Due to the shallower water depths of the Albian reservoir, the company decided to use a TLP with surface wellheads connected to 17 wells, Goffart says. This reservoir was scheduled to come onstream in May. The TLP will be used to drill deeper, longer wells, and allows for frequent well interventions using coil tubing. Production from the TLP is routed to the Likouf FPU for processing, then sent to the Djeno terminal onshore. The two oils are processed separately via the FPU, which was built by Hyundai Heavy Industries in South Korea, as was the TLP.

The downturn posed another challenge for Total in developing Moho Nord. “We signed the contracts before oil prices fell,” Goffart told the OTC audience. To cope with lower oil prices, Total pre-installed the anchor tendons on the TLP and fast-tracked subsea production system deliveries.

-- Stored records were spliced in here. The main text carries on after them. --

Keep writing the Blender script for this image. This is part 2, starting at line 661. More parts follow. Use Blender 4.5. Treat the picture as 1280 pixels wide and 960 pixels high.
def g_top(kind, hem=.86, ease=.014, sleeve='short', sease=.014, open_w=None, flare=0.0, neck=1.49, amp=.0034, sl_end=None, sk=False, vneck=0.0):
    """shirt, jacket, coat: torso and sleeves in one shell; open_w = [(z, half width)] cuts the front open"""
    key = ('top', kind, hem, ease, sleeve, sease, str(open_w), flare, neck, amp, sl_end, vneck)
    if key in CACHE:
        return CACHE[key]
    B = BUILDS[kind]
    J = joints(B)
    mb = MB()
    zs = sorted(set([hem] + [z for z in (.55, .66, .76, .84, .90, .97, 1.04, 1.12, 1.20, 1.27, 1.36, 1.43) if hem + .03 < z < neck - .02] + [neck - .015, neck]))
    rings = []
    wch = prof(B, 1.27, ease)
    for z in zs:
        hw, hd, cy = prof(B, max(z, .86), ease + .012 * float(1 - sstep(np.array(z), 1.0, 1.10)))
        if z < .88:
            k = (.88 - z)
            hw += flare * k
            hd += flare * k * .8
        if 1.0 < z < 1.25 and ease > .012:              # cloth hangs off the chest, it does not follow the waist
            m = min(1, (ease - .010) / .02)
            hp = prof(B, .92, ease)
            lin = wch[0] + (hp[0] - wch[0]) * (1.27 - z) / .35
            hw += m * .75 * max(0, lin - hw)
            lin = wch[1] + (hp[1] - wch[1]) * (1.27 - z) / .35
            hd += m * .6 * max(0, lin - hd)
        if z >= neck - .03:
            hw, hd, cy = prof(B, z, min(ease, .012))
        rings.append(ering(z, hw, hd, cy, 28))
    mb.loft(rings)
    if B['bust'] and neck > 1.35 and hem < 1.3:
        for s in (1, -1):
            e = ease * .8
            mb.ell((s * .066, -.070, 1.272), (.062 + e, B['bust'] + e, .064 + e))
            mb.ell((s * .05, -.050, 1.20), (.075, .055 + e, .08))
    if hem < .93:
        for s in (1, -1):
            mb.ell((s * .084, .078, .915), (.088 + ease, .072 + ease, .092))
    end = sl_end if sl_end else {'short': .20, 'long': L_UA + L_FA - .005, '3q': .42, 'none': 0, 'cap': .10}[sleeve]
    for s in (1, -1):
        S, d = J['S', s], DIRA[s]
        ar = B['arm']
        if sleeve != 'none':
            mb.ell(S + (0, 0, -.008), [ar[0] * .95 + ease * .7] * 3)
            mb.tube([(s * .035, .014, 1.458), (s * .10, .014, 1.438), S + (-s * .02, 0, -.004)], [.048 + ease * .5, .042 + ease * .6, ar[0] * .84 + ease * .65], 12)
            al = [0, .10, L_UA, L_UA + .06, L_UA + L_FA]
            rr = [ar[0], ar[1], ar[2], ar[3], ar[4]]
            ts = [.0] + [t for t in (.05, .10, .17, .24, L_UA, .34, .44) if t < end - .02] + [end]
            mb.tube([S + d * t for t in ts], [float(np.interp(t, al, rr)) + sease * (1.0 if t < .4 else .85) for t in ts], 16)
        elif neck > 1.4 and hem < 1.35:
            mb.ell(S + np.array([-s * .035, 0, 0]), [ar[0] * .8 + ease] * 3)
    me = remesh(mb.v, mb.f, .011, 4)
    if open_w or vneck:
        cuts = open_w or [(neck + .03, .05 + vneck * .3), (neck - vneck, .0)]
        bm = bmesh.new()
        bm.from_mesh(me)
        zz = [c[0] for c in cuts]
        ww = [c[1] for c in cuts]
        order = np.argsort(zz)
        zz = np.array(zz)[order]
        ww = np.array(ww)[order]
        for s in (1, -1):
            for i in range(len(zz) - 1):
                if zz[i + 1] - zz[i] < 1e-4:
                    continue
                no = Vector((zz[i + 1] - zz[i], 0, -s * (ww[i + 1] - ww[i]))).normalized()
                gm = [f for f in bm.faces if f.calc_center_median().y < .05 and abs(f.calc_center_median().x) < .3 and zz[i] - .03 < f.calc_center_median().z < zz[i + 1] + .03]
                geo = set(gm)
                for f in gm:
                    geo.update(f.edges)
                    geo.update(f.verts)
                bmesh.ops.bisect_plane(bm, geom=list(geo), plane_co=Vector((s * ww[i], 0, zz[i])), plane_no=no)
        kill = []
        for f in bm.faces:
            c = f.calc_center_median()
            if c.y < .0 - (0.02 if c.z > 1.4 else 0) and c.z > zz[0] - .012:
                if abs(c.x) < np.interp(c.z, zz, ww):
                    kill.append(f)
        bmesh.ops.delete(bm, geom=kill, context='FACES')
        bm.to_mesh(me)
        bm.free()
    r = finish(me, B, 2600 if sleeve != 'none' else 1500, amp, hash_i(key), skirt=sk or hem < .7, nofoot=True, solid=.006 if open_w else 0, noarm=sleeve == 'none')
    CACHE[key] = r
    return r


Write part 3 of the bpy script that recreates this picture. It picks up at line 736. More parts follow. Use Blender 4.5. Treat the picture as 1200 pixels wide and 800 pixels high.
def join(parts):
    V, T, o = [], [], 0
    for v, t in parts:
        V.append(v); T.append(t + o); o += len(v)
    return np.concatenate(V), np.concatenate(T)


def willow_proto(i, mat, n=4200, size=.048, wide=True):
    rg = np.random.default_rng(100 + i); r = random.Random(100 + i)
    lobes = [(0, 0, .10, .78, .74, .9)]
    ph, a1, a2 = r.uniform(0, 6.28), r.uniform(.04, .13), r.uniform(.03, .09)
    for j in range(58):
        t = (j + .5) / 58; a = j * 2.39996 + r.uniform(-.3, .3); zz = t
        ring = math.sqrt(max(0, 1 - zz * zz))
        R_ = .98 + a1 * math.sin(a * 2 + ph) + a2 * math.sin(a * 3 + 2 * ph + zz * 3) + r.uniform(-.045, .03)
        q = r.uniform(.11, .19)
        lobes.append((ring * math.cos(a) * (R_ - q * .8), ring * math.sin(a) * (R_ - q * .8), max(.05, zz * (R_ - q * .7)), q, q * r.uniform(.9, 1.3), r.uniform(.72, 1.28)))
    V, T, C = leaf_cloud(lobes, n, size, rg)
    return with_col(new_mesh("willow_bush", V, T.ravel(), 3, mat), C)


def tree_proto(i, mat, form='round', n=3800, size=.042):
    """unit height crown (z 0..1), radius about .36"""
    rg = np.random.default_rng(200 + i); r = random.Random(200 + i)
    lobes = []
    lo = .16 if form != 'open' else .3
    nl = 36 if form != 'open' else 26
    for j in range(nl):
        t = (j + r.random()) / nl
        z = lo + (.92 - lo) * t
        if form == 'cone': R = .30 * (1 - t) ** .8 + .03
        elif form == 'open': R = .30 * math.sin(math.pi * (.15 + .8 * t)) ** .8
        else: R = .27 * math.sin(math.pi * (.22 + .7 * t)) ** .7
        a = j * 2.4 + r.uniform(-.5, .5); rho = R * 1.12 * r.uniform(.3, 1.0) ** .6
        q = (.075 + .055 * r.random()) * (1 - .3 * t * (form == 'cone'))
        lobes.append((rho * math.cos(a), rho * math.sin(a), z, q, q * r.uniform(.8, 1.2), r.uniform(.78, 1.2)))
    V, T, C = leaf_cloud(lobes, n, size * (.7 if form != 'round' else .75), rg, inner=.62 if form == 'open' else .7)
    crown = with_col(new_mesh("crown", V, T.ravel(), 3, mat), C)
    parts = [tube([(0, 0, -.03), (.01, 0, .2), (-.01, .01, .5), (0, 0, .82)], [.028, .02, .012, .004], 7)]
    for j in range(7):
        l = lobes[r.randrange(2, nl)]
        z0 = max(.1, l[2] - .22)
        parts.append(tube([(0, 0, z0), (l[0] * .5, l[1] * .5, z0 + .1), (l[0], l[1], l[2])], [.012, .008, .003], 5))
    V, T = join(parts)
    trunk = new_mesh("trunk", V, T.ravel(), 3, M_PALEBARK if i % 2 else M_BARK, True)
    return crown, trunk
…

Speaking at the Underwater Technology Conference in Bergen, Joel Cazaux, SPS manager for Total, said in total some 10,000-tonne of subsea equipment was delivered for the project. Cazeux outlined some lessons learned on the project, including the need to streamline documentation packages, but also issues with the project’s subsea control modules, having large (65-tonne) Xmas trees, and delivery schedules.

New technology is also playing a role. A new multipurpose workover system, with an interface for dual intervention mode systems, had by mid-late June already been used on 15 wells successfully, and is being developed to be able to work in tubing hangar mode, by Q4 this year, Cazeuz said.

Technip was contracted for project management, engineering, supply, fabrication and installation of pipelines, umbilicals and other subsea structures for the project, in addition to installing the manifolds, control system components and multiphase jumpers. Aker Solutions was chosen to supply 28 vertical subsea trees including wellhead systems, two installation and workover control systems, seven manifold structures, subsea control and tie-in systems for the project.

Ocean Installer was selected to install and pre-commission an umbilical, multiphase pump, flying leads and spools. Fugro was selected to provide remote operated vehicle services and remote subsea tooling for the field. Dockwise, owned by Boskalis, was tasked with transporting the FPU from South Korea to the Congo.

Total operates Moho Nord with 53.5% interest. Its partners include Chevron (31.5%) and Société Nationale des Pétroles du Congo (15%).